[EXERCISE INSTRUCTIONS]: Write out the complete material exactly as it stands.
─── DATASET EXTRACT
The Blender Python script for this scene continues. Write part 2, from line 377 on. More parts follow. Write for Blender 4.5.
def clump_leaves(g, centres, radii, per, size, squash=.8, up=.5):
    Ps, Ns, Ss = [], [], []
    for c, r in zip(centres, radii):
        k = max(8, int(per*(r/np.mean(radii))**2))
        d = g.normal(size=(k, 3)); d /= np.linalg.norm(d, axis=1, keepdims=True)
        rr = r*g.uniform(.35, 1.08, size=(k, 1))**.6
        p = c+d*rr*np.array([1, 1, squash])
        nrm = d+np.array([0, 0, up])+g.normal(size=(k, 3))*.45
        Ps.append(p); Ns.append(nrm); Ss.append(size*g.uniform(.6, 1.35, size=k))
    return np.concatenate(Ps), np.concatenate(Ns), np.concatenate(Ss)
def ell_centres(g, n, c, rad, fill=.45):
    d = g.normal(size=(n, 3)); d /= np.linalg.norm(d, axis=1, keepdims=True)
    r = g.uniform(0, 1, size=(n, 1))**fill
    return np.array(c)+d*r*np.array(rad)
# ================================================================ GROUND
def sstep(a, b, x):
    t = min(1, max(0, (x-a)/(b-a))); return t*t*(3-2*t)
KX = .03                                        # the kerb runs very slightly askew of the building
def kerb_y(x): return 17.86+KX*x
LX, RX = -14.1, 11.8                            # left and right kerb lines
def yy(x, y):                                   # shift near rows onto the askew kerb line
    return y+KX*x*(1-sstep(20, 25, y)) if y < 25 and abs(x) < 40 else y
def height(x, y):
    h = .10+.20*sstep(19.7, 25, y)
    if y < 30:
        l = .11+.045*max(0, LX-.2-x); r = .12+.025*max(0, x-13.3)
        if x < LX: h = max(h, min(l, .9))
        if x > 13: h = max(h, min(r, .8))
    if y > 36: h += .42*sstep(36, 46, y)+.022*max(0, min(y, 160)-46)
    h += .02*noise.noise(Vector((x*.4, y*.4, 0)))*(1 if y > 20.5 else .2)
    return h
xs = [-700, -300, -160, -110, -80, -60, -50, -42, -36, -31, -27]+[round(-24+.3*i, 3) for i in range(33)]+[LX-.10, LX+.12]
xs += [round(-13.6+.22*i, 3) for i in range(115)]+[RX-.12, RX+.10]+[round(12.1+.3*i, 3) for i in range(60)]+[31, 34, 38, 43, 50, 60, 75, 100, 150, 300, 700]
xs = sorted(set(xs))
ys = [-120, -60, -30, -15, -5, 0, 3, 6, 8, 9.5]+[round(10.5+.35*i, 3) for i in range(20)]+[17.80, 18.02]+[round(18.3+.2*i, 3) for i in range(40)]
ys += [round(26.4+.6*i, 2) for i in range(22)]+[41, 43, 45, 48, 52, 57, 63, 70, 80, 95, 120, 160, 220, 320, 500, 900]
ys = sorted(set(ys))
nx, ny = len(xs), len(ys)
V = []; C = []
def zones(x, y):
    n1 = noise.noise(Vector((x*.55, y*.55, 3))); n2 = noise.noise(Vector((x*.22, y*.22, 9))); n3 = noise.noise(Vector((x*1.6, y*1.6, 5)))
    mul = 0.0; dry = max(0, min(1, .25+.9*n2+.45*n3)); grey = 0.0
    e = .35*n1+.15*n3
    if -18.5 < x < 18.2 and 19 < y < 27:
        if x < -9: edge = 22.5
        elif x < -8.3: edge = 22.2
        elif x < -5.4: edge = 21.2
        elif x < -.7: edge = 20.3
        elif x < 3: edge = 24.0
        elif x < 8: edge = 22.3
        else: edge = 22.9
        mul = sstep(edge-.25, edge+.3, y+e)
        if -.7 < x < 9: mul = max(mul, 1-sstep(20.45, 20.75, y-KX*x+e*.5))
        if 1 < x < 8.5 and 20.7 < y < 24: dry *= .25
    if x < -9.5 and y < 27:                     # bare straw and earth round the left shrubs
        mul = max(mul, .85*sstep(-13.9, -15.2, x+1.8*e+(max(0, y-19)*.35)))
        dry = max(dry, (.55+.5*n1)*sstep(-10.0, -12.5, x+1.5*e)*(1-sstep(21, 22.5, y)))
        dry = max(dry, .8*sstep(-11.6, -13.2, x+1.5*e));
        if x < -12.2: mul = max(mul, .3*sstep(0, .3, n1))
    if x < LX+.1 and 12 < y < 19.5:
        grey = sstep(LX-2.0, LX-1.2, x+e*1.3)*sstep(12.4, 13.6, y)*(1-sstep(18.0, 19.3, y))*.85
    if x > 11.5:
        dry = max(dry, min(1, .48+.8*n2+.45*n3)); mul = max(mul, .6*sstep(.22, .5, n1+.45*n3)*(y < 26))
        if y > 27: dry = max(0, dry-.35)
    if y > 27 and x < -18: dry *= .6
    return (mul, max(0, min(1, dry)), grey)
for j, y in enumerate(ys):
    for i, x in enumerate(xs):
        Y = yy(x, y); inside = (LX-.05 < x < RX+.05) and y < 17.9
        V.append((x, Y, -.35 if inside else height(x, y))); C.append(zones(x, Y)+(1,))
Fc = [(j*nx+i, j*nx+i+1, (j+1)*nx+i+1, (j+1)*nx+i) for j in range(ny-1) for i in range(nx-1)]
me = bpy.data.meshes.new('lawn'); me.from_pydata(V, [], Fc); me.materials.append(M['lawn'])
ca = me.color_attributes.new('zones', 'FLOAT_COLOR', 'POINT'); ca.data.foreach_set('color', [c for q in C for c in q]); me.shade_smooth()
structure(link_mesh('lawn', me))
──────
[COMPLETE ANSWER]:
The Blender Python script for this scene continues. Write part 2, from line 377 on. More parts follow. Write for Blender 4.5.
def clump_leaves(g, centres, radii, per, size, squash=.8, up=.5):
    Ps, Ns, Ss = [], [], []
    for c, r in zip(centres, radii):
        k = max(8, int(per*(r/np.mean(radii))**2))
        d = g.normal(size=(k, 3)); d /= np.linalg.norm(d, axis=1, keepdims=True)
        rr = r*g.uniform(.35, 1.08, size=(k, 1))**.6
        p = c+d*rr*np.array([1, 1, squash])
        nrm = d+np.array([0, 0, up])+g.normal(size=(k, 3))*.45
        Ps.append(p); Ns.append(nrm); Ss.append(size*g.uniform(.6, 1.35, size=k))
    return np.concatenate(Ps), np.concatenate(Ns), np.concatenate(Ss)
def ell_centres(g, n, c, rad, fill=.45):
    d = g.normal(size=(n, 3)); d /= np.linalg.norm(d, axis=1, keepdims=True)
    r = g.uniform(0, 1, size=(n, 1))**fill
    return np.array(c)+d*r*np.array(rad)
# ================================================================ GROUND
def sstep(a, b, x):
    t = min(1, max(0, (x-a)/(b-a))); return t*t*(3-2*t)
KX = .03                                        # the kerb runs very slightly askew of the building
def kerb_y(x): return 17.86+KX*x
LX, RX = -14.1, 11.8                            # left and right kerb lines
def yy(x, y):                                   # shift near rows onto the askew kerb line
    return y+KX*x*(1-sstep(20, 25, y)) if y < 25 and abs(x) < 40 else y
def height(x, y):
    h = .10+.20*sstep(19.7, 25, y)
    if y < 30:
        l = .11+.045*max(0, LX-.2-x); r = .12+.025*max(0, x-13.3)
        if x < LX: h = max(h, min(l, .9))
        if x > 13: h = max(h, min(r, .8))
    if y > 36: h += .42*sstep(36, 46, y)+.022*max(0, min(y, 160)-46)
    h += .02*noise.noise(Vector((x*.4, y*.4, 0)))*(1 if y > 20.5 else .2)
    return h
xs = [-700, -300, -160, -110, -80, -60, -50, -42, -36, -31, -27]+[round(-24+.3*i, 3) for i in range(33)]+[LX-.10, LX+.12]
xs += [round(-13.6+.22*i, 3) for i in range(115)]+[RX-.12, RX+.10]+[round(12.1+.3*i, 3) for i in range(60)]+[31, 34, 38, 43, 50, 60, 75, 100, 150, 300, 700]
xs = sorted(set(xs))
ys = [-120, -60, -30, -15, -5, 0, 3, 6, 8, 9.5]+[round(10.5+.35*i, 3) for i in range(20)]+[17.80, 18.02]+[round(18.3+.2*i, 3) for i in range(40)]
ys += [round(26.4+.6*i, 2) for i in range(22)]+[41, 43, 45, 48, 52, 57, 63, 70, 80, 95, 120, 160, 220, 320, 500, 900]
ys = sorted(set(ys))
nx, ny = len(xs), len(ys)
V = []; C = []
def zones(x, y):
    n1 = noise.noise(Vector((x*.55, y*.55, 3))); n2 = noise.noise(Vector((x*.22, y*.22, 9))); n3 = noise.noise(Vector((x*1.6, y*1.6, 5)))
    mul = 0.0; dry = max(0, min(1, .25+.9*n2+.45*n3)); grey = 0.0
    e = .35*n1+.15*n3
    if -18.5 < x < 18.2 and 19 < y < 27:
        if x < -9: edge = 22.5
        elif x < -8.3: edge = 22.2
        elif x < -5.4: edge = 21.2
        elif x < -.7: edge = 20.3
        elif x < 3: edge = 24.0
        elif x < 8: edge = 22.3
        else: edge = 22.9
        mul = sstep(edge-.25, edge+.3, y+e)
        if -.7 < x < 9: mul = max(mul, 1-sstep(20.45, 20.75, y-KX*x+e*.5))
        if 1 < x < 8.5 and 20.7 < y < 24: dry *= .25
    if x < -9.5 and y < 27:                     # bare straw and earth round the left shrubs
        mul = max(mul, .85*sstep(-13.9, -15.2, x+1.8*e+(max(0, y-19)*.35)))
        dry = max(dry, (.55+.5*n1)*sstep(-10.0, -12.5, x+1.5*e)*(1-sstep(21, 22.5, y)))
        dry = max(dry, .8*sstep(-11.6, -13.2, x+1.5*e));
        if x < -12.2: mul = max(mul, .3*sstep(0, .3, n1))
    if x < LX+.1 and 12 < y < 19.5:
        grey = sstep(LX-2.0, LX-1.2, x+e*1.3)*sstep(12.4, 13.6, y)*(1-sstep(18.0, 19.3, y))*.85
    if x > 11.5:
        dry = max(dry, min(1, .48+.8*n2+.45*n3)); mul = max(mul, .6*sstep(.22, .5, n1+.45*n3)*(y < 26))
        if y > 27: dry = max(0, dry-.35)
    if y > 27 and x < -18: dry *= .6
    return (mul, max(0, min(1, dry)), grey)
for j, y in enumerate(ys):
    for i, x in enumerate(xs):
        Y = yy(x, y); inside = (LX-.05 < x < RX+.05) and y < 17.9
        V.append((x, Y, -.35 if inside else height(x, y))); C.append(zones(x, Y)+(1,))
Fc = [(j*nx+i, j*nx+i+1, (j+1)*nx+i+1, (j+1)*nx+i) for j in range(ny-1) for i in range(nx-1)]
me = bpy.data.meshes.new('lawn'); me.from_pydata(V, [], Fc); me.materials.append(M['lawn'])
ca = me.color_attributes.new('zones', 'FLOAT_COLOR', 'POINT'); ca.data.foreach_set('color', [c for q in C for c in q]); me.shade_smooth()
structure(link_mesh('lawn', me))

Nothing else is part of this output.